* [DATASET EXCERPT]:
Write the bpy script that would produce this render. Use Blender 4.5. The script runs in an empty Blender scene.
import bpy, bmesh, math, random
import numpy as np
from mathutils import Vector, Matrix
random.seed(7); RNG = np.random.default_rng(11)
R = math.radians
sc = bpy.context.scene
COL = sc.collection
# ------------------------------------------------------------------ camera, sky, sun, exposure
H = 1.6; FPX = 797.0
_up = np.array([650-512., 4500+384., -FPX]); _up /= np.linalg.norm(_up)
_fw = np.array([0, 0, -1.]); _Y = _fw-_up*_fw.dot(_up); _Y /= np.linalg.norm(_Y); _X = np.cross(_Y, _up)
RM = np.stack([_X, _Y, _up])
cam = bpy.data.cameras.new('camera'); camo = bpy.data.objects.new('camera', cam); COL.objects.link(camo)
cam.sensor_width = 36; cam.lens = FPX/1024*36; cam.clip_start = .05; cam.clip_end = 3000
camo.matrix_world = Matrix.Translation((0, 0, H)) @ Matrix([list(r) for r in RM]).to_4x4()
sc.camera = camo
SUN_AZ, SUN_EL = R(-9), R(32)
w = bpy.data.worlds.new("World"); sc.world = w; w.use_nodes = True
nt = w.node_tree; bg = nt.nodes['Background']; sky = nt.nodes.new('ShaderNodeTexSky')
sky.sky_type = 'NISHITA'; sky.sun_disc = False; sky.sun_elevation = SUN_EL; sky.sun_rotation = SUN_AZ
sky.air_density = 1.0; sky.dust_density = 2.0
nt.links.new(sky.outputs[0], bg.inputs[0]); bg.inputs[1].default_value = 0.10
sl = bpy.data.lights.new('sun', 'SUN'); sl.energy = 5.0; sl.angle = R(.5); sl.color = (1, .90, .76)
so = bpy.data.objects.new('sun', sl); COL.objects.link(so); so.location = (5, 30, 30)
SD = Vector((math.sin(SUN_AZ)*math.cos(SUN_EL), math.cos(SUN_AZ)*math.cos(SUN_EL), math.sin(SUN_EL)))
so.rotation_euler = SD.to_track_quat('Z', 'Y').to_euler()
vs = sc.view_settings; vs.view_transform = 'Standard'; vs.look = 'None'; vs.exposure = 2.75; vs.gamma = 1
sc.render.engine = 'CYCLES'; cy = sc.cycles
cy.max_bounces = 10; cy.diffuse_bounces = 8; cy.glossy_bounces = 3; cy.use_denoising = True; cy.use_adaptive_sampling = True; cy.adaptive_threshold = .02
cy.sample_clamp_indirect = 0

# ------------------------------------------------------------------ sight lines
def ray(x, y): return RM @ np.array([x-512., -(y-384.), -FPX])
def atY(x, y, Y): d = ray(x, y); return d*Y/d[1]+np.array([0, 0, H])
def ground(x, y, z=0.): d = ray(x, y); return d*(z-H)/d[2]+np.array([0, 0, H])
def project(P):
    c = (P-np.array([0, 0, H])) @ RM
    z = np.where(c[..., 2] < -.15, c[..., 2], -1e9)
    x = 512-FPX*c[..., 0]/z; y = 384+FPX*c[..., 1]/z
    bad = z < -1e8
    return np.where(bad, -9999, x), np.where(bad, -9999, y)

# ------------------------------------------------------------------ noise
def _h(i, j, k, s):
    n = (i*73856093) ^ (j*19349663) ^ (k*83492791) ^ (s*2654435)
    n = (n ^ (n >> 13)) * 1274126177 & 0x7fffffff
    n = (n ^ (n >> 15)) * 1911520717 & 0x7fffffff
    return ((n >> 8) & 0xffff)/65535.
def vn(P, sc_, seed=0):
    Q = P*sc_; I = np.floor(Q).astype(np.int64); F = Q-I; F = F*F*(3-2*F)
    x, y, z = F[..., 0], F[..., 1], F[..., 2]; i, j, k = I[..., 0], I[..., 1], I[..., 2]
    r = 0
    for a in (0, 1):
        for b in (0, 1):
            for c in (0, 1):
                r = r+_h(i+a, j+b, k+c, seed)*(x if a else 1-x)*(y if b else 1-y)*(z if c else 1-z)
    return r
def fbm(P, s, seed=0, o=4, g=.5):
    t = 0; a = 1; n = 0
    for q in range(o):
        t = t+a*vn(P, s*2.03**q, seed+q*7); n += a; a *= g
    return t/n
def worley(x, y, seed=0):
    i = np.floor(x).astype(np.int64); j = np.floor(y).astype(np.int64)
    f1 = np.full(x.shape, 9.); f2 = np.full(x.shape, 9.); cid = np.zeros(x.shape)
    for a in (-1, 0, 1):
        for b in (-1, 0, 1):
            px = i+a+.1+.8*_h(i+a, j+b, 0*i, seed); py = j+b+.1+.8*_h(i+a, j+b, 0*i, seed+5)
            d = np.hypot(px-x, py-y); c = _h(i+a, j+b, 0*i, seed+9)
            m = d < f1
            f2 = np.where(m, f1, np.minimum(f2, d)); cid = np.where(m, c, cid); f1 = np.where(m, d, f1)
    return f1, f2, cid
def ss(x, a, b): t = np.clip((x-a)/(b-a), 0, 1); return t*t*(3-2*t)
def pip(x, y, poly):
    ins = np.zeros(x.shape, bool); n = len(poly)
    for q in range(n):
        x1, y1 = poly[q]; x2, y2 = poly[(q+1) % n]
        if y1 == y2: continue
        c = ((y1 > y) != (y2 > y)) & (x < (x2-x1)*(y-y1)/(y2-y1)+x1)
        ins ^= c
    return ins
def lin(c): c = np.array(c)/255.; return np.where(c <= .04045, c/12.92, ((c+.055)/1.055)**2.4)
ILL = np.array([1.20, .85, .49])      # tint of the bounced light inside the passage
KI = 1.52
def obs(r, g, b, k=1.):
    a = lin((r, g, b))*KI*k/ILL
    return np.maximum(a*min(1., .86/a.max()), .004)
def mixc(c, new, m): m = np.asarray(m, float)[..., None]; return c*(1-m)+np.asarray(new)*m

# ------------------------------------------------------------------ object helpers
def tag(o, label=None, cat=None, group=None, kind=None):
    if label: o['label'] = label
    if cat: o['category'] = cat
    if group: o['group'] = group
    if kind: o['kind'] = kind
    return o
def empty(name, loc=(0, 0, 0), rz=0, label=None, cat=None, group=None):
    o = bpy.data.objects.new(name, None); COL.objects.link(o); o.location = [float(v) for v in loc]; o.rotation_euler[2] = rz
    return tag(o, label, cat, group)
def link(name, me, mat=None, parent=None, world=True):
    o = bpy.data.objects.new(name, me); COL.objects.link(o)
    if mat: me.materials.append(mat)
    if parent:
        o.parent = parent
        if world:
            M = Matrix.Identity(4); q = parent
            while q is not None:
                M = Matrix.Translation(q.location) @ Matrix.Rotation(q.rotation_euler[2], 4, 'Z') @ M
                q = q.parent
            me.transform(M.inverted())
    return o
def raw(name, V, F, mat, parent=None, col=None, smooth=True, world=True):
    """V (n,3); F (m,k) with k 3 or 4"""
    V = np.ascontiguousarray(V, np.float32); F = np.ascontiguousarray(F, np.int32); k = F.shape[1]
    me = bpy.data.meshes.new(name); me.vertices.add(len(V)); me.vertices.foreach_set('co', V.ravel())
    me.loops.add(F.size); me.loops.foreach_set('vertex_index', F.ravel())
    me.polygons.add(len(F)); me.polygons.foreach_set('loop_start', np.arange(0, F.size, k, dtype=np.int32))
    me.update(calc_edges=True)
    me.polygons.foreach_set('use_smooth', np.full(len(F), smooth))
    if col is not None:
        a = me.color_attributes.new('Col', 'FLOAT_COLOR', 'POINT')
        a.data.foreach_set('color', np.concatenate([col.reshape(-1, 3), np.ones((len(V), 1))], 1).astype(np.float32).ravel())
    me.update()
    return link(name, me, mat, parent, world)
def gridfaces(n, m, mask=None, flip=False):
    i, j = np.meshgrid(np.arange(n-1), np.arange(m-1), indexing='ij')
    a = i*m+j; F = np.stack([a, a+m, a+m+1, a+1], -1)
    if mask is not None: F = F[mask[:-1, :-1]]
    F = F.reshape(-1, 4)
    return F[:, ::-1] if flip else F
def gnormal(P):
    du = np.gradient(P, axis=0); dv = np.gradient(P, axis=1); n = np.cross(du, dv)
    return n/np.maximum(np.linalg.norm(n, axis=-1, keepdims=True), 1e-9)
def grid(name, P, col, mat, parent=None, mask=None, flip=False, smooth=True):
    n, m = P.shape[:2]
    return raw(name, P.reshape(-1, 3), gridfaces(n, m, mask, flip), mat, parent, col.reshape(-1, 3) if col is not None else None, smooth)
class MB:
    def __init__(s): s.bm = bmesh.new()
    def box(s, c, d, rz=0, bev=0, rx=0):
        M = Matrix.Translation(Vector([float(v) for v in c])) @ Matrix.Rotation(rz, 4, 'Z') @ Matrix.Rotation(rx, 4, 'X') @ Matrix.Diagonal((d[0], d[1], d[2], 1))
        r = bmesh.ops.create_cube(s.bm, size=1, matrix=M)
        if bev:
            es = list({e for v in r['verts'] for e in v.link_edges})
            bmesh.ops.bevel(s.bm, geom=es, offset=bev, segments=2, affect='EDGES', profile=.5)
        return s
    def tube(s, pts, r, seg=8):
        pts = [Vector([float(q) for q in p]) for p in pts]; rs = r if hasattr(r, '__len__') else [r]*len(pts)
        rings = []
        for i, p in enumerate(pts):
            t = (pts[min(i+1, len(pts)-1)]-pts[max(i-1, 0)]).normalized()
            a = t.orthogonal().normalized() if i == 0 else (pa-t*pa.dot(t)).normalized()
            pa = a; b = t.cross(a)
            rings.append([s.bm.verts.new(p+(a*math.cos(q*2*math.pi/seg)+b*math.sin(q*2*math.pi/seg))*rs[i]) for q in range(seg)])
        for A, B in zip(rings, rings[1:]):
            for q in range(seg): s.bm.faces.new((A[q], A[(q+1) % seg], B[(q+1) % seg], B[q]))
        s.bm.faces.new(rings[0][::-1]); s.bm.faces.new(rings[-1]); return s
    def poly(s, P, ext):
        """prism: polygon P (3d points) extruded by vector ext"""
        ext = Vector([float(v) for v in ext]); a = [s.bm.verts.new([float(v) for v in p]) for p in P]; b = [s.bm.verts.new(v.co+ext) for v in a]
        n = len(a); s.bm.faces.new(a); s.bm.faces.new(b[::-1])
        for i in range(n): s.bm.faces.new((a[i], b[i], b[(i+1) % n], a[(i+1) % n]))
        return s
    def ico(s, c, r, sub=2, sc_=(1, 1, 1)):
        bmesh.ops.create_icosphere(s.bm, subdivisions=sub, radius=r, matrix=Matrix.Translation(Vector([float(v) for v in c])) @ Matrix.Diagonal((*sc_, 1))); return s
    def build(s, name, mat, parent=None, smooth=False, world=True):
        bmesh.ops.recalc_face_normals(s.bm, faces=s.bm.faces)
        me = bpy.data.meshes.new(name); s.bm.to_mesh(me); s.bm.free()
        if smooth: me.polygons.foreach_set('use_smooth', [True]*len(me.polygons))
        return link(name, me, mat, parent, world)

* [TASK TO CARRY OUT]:
Return from the data every line that holds "scene".

* [ANSWER IN FULL]:
Write the bpy script that would produce this render. Use Blender 4.5. The script runs in an empty Blender scene.
sc = bpy.context.scene